Hometown: San Diego, California
Currently: Pulling laughs and winning raves as a fiercely funny, sharp-tongued financier in Second Stage’s acclaimed production of Becky Shaw.
Rock-a-bye Baby: Barnes didn’t have to wait long for his first taste of the stage. His father was the drummer for the 60s band the Cascades, making baby Barnes an early road warrior: “My first two years were spent on the road, traveling to shows.” The rocker lifestyle molded the future performer at a young age. “I would go to bed at 3AM and get up at 11, because those were my parents’ hours. Even now I’m a night owl.” Barnes’ parents eventually divorced and remarried, giving the actor a half brother and three half sisters, one of whom unintentionally propelled him into theater. “She was in a theater class and just didn’t want to be on stage,” he recalls. “That seemed completely weird to me! And she said, ‘Well you couldn’t do it.’” Once the gauntlet had been thrown, there was no turning back. “I made my debut a year later in The Saga of Sagebrush Sal just to prove my sister wrong. And now I’m at Second Stage, so I owe it all to her.”
The Real World: Once Barnes tasted applause, he was hooked. “To be honest, I got a lot of approval [acting] when I was young, so it became, ‘Why shouldn’t I do this?’” he says with a laugh. “I think that’s how the world works for most people: You do what you get approval doing, consciously or not.” Barnes followed the applause through college and graduate school, studying acting at Palomar College, U.C. San Diego and eventually Columbia University. Along the way, he met and married choreographer Monica Bill Barnes, whom he warmly thanks in his Becky Shaw bio. “She’s the smartest person I know, and I really hope you print that,” he says. But after myriad “amazing” roles in school, including a part in director Andre Serban’s acclaimed Caucasian Chalk Circle at La Mama, Barnes hit the post-graduate wall. “I’m a weird ‘type,’” he says. “Casting directors would say to me, ‘Come back in five years; you don’t look right yet.’”
I Believe in You!
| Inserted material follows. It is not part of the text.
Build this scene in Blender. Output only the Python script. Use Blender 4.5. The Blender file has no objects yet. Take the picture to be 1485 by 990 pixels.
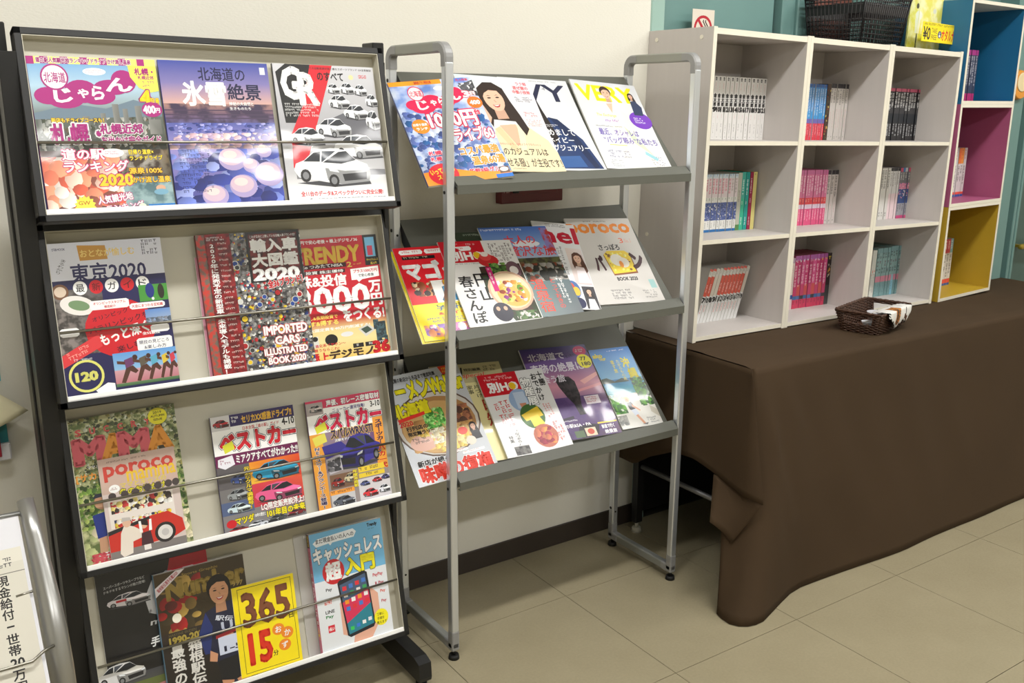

If the casting directors were harsh critics, Barnes was even harder on himself. “I had a two-year period after college where I just didn’t work. I thought, ‘Why am I doing this?’” Finally, Actors Theater of Louisville took notice of Barnes, booking him for its famed Humana Festival of new plays. “They were the ones who said, ‘You can do this,’ so I owe them that belief in myself.” One Festival led to another, followed by eight years of regional work at theaters like ART. Though the gigs helped hone his talent, Barnes still didn’t feel totally satisfied. “I couldn’t decide if I wanted to direct, or write, or act. Finally, my wife said, ‘You need to decide what you’re doing.’” Barnes took her advice to heart and rededicated himself to performing. “And I’ve never been out of work since.”
Bump to Broadway: Shortly after this period of refocusing, Barnes found himself helping casting mogul Pat McCorkle as a reader during understudy auditions for the Broadway transfer of Martin McDonagh’s The Lieutenant of Inishmore. “I had gone in for an audition and it went awful! But [Pat] asked me to help with auditions for a different show.” As Barnes read, he felt the attention in the room shift to him, but dismissed it. Visiting his agents the next day, he got a shock: “They said, ‘We got a call about Inishmore.’ I said, ‘Oh, yeah, they’re looking for understudies.’ And they said, ‘No, they want you to replace Brian d’Arcy James.’” Which is how Barnes unexpectedly found himself making his Broadway debut as a not-so-bright Irish gangster. “Brian’s an amazing talent. The show was a good lesson in that you can never replace a good actor, but you can come in and just try to hit the mark.”
A Shaw Thing: With things coming full circle, Barnes soon arrived back at the Humana Festival for the first reading of Gina Gionfriddo’s Becky Shaw. In this biting comedy of manners, he was tapped to read the role of Max, a blunt financial planner reluctantly drawn into the chaotic life of the title character after their blind date. Immediately, he recognized the character as something special. “After the reading, I wrote Gina an e-mail that basically said, ‘I will walk through the fires of hell to originate this role for you.’” The e-mail worked, and Barnes enjoyed a full run at Humana before transferring with the play to Second Stage, where the production—and his razor-sharp performance—nabbed rave reviews. The experience has been the answer to many prayers. “This is the greatest role I’ve played in my entire life,” Barnes says of the multilayered, painfully funny Max. “I think I would be overly optimistic to think I would ever play anything greater. If I only have as good a role as this for the rest of my life, I’ll be satisfied. But a better part? I don’t think that’s possible.”